In case of Bangladesh,
anxieties aroused on account of Modi’s campaign could be set at rest
through diplomatic channel but Sushma Swaraj should have delayed her
visit and prepared to resolve at least one of the two issues of Teesta
and Land Agreement in view of the government’s comfortable
parliamentary majority. Here again, the Modi government seems to be in a
bit of a bind. The BJP wants to consolidate and expand its base in West
Bengal and, therefore, it is in no mood to accommodate Bangladesh on the
pending issues, lest Mamata’s TMC exploits such accommodation. In case
of Nepal, the hurriedly prepared text of PTA sent on the eve of Modi’a
visit did more harm then good. Modi’s omission of ‘secular’
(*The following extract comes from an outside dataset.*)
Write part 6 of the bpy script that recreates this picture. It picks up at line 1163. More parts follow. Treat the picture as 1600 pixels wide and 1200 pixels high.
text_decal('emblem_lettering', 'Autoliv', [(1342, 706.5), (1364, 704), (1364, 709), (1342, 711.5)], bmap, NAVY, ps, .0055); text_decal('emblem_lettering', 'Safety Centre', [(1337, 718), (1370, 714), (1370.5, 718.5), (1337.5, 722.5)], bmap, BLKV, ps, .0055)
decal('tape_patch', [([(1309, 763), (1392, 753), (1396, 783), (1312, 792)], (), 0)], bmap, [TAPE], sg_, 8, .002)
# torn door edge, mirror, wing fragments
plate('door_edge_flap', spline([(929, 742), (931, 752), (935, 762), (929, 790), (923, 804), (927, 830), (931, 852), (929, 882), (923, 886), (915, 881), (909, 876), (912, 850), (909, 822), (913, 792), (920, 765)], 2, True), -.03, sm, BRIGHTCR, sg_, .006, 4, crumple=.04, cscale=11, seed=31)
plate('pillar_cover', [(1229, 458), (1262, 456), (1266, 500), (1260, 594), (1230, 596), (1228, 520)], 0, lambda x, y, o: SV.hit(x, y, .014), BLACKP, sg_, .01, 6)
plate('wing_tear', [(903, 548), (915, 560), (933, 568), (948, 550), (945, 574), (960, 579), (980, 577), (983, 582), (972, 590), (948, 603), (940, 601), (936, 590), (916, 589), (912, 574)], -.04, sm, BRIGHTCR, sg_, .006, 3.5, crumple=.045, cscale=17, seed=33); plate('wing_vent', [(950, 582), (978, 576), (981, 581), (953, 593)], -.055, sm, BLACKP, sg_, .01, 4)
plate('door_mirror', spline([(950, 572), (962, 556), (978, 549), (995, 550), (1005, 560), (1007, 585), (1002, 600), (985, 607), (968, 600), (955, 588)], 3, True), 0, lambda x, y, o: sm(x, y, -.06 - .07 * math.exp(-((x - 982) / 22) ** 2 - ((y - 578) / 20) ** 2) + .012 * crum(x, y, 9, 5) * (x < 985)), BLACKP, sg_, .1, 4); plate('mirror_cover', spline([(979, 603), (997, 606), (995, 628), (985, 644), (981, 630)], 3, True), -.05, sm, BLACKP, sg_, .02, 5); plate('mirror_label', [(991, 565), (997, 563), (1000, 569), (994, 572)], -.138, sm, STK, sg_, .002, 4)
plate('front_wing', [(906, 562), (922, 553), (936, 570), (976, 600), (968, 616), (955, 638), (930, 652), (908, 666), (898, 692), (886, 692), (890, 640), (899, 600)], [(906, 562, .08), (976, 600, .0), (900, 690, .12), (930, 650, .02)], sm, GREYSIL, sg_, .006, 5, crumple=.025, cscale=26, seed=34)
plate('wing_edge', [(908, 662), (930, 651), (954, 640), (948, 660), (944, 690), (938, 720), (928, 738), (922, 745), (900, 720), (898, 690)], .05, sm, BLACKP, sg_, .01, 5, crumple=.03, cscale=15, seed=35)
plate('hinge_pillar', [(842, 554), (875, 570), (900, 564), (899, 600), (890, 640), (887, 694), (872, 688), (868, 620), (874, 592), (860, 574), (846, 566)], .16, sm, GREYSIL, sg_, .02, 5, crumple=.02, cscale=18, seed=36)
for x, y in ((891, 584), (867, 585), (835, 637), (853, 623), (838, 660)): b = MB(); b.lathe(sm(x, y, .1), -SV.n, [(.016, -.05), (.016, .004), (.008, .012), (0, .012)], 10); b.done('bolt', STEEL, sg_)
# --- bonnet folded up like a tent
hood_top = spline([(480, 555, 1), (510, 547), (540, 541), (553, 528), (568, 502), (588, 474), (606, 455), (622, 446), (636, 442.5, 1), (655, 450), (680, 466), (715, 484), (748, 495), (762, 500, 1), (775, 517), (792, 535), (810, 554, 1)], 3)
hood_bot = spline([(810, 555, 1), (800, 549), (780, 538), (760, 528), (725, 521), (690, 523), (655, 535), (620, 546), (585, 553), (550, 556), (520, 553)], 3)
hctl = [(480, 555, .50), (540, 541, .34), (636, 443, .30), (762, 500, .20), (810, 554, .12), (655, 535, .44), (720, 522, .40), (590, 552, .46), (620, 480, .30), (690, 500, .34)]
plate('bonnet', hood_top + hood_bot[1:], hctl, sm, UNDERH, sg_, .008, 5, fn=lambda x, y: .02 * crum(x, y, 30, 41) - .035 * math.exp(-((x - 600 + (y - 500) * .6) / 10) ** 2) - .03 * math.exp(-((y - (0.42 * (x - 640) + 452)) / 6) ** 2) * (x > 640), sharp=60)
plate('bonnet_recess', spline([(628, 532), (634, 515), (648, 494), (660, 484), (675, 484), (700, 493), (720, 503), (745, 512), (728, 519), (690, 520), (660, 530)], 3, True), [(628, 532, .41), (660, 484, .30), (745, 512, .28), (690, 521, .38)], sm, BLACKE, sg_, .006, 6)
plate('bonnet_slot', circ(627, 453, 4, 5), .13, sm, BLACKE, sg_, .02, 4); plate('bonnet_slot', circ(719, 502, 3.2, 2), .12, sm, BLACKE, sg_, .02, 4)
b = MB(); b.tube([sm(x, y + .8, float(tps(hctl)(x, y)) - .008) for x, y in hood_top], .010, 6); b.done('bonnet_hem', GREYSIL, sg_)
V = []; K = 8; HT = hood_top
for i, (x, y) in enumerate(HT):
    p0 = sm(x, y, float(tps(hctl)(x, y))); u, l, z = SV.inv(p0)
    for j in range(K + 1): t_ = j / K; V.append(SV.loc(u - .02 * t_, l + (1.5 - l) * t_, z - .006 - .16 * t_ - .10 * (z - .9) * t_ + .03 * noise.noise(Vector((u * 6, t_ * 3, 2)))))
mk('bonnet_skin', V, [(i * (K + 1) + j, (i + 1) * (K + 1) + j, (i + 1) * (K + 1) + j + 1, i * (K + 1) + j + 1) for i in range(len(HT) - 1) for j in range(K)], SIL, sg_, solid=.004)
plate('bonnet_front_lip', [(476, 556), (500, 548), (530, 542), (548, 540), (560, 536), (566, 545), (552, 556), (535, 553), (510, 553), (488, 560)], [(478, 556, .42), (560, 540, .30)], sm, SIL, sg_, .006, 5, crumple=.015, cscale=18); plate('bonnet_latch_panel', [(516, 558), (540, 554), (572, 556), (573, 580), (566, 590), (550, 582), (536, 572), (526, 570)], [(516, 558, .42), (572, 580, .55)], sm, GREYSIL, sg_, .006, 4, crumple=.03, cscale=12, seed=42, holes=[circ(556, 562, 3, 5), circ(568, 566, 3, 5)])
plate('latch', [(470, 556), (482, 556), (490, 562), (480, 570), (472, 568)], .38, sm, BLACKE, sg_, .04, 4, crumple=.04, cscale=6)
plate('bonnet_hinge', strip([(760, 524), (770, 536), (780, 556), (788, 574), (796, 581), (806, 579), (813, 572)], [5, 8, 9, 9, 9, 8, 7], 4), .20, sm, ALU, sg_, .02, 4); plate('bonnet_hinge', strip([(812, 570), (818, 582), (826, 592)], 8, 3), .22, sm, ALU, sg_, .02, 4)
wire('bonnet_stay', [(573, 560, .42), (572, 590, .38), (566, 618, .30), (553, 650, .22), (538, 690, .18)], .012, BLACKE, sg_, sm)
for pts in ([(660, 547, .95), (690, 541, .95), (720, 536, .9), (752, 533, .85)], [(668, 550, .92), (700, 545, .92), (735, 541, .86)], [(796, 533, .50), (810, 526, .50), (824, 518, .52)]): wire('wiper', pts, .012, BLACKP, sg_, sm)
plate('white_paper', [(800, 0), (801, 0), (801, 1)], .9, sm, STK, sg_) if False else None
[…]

qualification for Nepal’s evolving Constitution and his robust
projection of Hindu identity through special prayers in Pashupatinath
temple, has left Nepal’s minorities a bit uncomfortable.
One hopes that Modi’s
diplomatic establishment is streamlined to move with greater care in
pushing forward the new approach of pro-active engagement with the
neighbours. But a bigger challenge to this approach, in fact, lies in
the neighbouring countries. All these countries are politically deeply
polarised with approach towards India being a major fault line in all of
them. Pakistan’s internal conflict between the civilian regime and the
army is perhaps the biggest of such divides. But divide on India policy
is not insignificant even in Nepal, Bangladesh, Sri Lanka and Maldives.
Unless this polarisation is softened and India is taken out of the
internal power rivalries, competitions and prejudices in these
countries, there may be no easy way ahead.